The bigger they got, the better he played. Parker roared into the series and knocked down timely shots in two of the first three games, but all that ended when the Nets put Kerry Kittles on him.

"We felt as though we'd keep an advantage if we kept Parker under control," Kittles said. "He didn't really hurt us. Then they bring a guy off the bench who isn't known to make outside shots and I don't know if Speedy missed. With Tony out of the game, we concentrated on Duncan, but every time we helped, Speedy hurt us. He played really well."

Spurs general manager R.C. Buford declined to discuss Claxton's future other than to say, "Our hope is to keep him." Or at least sign him. Kidd is at the top of San Antonio's free-agent list and, as Speedy says, "If he comes, I know I won't be back here." No, but he'd still wield considerable value in a sign-and-trade. The Wizards at one time offered Brendan Haywood for him this season, but now that might not be enough.

"They were playing erratic and Speedy kind of controlled the tempo and took over and ran the team," Nets guard Lucious Harris said.

A lot of teams could use someone like that -- Denver, Boston, Indiana, for starters. Dain Ervin, a friend of Claxton's since kindergarten, said Speedy is a very loyal person, making San Antonio his first choice. But having tasted the chance to prove what he can do, Claxton wouldn't mind more opportunity.

"I don't think that people know my whole game," he said. "I have to get minutes for people to know what I can do. A starting role, that's my goal."

If Kidd doesn't join the Spurs -- and considering what Claxton did to win them a ring -- don't rule out that possibility in San Antonio.

Jackson's wild ride
Stephen Jackson turned the ball over twice and hit the side of the backboard with his only shot, forcing Popovich to pull him three minutes into the game. Jackson then did his usual pouting routine, walking to the baseline and sitting far away from his teammates. When assistant coach Mike Brown tried to talk to him, Jackson waved him away. When teammate Malik Rose tried to talk to him, Jackson snapped back a response that prompted Rose to roll his eyes and shake his head.

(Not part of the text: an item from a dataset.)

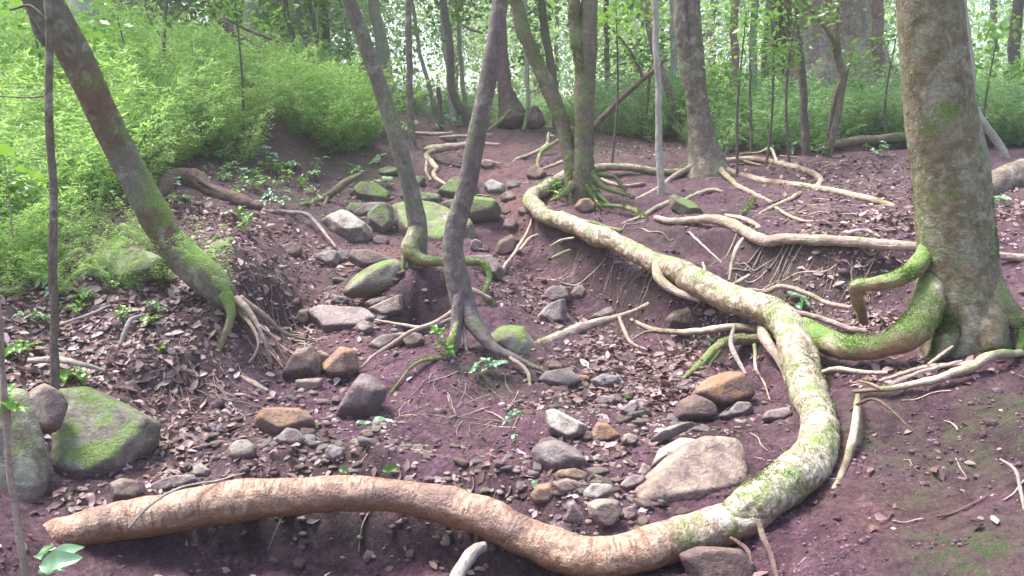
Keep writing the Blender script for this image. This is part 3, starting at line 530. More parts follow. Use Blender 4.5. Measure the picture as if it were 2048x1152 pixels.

All was forgiven by the end of the night, as Jackson compensated for his six turnovers by burying three of four 3-pointers down the stretch to finish with 17 points on 7-of-13 shooting.

"One thing about Jack, it doesn't matter whether he's in the feast mode or the famine mode," Popovich said. "At some point, it's going to change."

And Ones
Spurs guard Steve Kerr, another free agent who's expected to retire, didn't rule out playing another season. "I would consider it," he said. "There's a slight chance." Several teams, including the Spurs, Blazers and Lakers, have talked to him about being an assistant coach and he's expected to draw interest as a TV analyst as well. "I'm going to consider everything," he said. ... Word out of Los Angeles is that Clippers owner Donald Sterling cleared $40 million this season, raising a question in his head why anyone would call him an inept owner or suggest he sell the team. It's a fair question. In any case, Sterling isn't looking to spend his profit on a head coach. Rumor has it, Larry Brown sent a pricey list of demands and Sterling never even responded to it. Mike Dunleavy is expected to wait to take the job in Atlanta once the ownership transaction is completed for the same reason. Now there's a chance that interim coach Dennis Johnson could be brought back. ... The Nets' Harris on Kidd returning to the Nets: "He said all along it would be a no-brainer if he won a championship to stay in New Jersey. I'm sure now he'll consider everything and do what's best for he and his family."